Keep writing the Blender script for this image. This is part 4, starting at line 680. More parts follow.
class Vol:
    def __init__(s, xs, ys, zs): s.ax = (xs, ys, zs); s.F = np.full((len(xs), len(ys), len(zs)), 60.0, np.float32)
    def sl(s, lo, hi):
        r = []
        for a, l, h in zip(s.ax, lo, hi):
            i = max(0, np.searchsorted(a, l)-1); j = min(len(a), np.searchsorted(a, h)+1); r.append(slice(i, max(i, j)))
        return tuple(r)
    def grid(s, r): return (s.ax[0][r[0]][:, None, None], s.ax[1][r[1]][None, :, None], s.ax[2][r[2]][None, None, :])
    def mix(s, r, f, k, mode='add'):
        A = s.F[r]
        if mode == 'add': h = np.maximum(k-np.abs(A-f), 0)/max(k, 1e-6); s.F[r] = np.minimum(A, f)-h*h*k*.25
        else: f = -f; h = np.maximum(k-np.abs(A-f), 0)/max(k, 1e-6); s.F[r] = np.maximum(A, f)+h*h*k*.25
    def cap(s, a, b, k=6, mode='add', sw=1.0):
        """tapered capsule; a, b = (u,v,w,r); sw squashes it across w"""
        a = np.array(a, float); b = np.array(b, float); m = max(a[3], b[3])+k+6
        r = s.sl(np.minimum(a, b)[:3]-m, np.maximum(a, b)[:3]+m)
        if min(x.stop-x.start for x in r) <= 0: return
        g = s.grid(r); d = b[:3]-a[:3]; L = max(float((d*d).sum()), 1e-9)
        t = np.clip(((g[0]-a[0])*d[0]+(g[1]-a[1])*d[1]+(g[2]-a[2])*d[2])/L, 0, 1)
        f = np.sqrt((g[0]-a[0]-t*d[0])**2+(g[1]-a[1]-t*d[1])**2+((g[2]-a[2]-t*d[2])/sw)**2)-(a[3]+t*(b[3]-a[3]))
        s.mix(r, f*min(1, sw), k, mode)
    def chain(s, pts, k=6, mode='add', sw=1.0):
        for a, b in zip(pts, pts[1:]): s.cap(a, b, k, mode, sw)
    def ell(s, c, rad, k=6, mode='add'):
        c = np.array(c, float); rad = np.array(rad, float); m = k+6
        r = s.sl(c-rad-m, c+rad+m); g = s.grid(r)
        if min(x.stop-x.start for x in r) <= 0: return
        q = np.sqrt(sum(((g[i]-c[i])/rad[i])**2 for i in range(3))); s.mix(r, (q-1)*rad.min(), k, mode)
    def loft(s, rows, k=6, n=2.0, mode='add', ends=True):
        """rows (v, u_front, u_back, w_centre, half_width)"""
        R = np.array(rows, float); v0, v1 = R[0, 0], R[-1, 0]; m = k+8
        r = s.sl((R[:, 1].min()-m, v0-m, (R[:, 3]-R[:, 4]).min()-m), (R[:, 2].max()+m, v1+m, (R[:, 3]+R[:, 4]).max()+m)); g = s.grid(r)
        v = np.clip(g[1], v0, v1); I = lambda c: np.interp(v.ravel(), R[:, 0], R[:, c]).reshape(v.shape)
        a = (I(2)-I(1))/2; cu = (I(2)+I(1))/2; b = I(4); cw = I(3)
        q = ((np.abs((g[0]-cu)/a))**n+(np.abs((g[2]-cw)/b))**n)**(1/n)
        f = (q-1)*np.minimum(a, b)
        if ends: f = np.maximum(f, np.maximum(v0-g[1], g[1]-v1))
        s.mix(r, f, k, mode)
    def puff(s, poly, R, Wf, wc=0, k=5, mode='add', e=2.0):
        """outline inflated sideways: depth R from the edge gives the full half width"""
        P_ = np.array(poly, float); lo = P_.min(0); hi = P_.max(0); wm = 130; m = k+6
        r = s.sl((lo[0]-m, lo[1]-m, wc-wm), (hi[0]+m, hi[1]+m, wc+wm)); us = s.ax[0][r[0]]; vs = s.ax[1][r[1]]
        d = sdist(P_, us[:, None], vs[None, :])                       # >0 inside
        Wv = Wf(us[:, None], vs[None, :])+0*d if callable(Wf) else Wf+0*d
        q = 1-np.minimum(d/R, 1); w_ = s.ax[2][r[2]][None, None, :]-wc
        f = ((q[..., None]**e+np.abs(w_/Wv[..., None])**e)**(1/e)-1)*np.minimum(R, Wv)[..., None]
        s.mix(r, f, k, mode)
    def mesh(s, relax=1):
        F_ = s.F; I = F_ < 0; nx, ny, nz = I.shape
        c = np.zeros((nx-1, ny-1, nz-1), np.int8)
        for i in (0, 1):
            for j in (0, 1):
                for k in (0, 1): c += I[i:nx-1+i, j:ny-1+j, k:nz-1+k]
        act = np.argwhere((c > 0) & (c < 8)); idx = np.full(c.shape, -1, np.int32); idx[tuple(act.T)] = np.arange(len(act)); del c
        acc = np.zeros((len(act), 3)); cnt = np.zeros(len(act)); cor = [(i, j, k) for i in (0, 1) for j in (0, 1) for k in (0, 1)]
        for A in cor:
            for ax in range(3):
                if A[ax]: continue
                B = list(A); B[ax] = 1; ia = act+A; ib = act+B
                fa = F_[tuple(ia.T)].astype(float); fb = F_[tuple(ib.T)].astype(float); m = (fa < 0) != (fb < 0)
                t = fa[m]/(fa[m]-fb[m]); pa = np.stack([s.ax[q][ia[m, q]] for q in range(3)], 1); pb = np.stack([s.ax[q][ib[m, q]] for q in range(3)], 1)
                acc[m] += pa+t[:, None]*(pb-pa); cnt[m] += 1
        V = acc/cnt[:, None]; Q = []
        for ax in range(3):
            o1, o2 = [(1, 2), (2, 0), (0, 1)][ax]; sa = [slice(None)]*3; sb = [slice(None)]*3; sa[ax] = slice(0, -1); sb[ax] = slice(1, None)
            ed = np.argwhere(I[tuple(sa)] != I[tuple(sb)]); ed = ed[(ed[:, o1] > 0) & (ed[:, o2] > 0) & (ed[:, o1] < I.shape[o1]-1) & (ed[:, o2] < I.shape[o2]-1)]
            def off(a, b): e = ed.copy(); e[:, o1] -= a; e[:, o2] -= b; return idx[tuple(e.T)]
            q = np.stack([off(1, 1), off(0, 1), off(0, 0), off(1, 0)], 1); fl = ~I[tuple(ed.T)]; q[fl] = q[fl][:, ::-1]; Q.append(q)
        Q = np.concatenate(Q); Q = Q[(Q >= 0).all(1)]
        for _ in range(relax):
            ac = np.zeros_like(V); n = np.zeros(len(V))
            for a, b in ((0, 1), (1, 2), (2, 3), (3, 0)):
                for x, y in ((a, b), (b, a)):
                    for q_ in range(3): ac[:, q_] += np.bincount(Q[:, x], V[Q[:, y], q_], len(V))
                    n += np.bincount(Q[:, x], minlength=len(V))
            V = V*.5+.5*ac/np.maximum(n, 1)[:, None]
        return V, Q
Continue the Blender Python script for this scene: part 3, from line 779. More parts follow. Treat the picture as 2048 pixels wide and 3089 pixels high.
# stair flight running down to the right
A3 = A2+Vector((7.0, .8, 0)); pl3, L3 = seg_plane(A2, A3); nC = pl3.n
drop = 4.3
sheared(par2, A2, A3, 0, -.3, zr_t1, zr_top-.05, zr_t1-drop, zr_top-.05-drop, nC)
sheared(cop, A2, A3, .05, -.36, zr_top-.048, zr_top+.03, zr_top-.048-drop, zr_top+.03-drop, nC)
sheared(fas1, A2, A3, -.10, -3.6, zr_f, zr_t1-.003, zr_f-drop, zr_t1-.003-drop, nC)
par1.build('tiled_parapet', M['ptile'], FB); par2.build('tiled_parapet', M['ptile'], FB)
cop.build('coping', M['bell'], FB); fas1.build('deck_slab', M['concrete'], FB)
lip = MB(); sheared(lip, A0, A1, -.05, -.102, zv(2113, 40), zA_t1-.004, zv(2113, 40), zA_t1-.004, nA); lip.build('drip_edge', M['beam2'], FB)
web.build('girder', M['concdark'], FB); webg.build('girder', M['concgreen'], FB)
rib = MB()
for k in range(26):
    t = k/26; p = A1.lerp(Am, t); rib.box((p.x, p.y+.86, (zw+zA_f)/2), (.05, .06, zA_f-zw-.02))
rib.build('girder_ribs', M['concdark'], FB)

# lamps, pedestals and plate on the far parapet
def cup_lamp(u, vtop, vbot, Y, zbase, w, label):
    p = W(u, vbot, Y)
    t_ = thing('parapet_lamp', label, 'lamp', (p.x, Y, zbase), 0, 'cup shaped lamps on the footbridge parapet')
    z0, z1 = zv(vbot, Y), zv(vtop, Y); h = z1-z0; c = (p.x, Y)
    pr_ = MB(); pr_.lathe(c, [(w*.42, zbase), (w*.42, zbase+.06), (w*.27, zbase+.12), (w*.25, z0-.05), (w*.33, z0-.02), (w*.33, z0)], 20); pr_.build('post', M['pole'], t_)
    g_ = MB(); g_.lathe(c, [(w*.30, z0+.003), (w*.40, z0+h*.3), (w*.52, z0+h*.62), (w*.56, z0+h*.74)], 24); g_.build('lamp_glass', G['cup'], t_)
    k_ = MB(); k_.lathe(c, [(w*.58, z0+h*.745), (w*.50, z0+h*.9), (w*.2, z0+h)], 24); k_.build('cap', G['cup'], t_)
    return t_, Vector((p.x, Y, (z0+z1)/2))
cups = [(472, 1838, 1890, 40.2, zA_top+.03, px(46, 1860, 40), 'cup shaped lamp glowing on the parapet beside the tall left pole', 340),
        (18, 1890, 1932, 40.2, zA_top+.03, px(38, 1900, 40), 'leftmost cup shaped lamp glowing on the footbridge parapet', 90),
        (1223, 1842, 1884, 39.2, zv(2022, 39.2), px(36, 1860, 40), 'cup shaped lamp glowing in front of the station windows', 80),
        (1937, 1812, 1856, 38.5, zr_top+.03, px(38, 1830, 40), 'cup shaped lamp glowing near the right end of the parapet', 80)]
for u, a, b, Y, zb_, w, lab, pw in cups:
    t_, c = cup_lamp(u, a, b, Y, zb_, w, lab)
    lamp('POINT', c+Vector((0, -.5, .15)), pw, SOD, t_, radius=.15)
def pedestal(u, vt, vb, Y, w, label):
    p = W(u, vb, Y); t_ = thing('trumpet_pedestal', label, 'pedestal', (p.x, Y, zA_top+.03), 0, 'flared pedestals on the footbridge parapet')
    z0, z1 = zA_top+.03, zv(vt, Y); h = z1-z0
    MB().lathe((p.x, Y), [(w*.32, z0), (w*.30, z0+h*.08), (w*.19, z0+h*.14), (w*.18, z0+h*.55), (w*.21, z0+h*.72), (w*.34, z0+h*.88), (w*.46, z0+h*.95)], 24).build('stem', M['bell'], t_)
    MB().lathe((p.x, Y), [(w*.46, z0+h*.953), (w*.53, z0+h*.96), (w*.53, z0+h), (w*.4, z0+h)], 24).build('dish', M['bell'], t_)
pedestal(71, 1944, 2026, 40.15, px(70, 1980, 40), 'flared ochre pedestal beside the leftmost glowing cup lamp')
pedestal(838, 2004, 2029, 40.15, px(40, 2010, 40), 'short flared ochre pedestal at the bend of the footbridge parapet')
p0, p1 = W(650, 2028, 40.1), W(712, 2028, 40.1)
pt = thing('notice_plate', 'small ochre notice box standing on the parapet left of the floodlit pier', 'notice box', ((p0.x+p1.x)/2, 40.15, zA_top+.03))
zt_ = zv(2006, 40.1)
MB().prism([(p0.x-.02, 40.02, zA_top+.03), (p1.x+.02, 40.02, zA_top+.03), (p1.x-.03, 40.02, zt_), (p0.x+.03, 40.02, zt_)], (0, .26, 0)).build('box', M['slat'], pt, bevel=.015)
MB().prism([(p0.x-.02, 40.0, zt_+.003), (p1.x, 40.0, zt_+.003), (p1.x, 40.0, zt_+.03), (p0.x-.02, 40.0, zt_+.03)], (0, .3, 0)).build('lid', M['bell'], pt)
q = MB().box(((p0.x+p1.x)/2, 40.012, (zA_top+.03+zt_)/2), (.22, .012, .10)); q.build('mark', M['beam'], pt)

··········

**The exercise**
Above are the records; from them, give again exactly the lines from the one containing "web.build('girder', M['concdark'], FB);" to the one containing "rib.build('girder_ribs', M['concdark'], FB)", both lines included, and nothing more.

**Complete response**
web.build('girder', M['concdark'], FB); webg.build('girder', M['concgreen'], FB)
rib = MB()
for k in range(26):
    t = k/26; p = A1.lerp(Am, t); rib.box((p.x, p.y+.86, (zw+zA_f)/2), (.05, .06, zA_f-zw-.02))
rib.build('girder_ribs', M['concdark'], FB)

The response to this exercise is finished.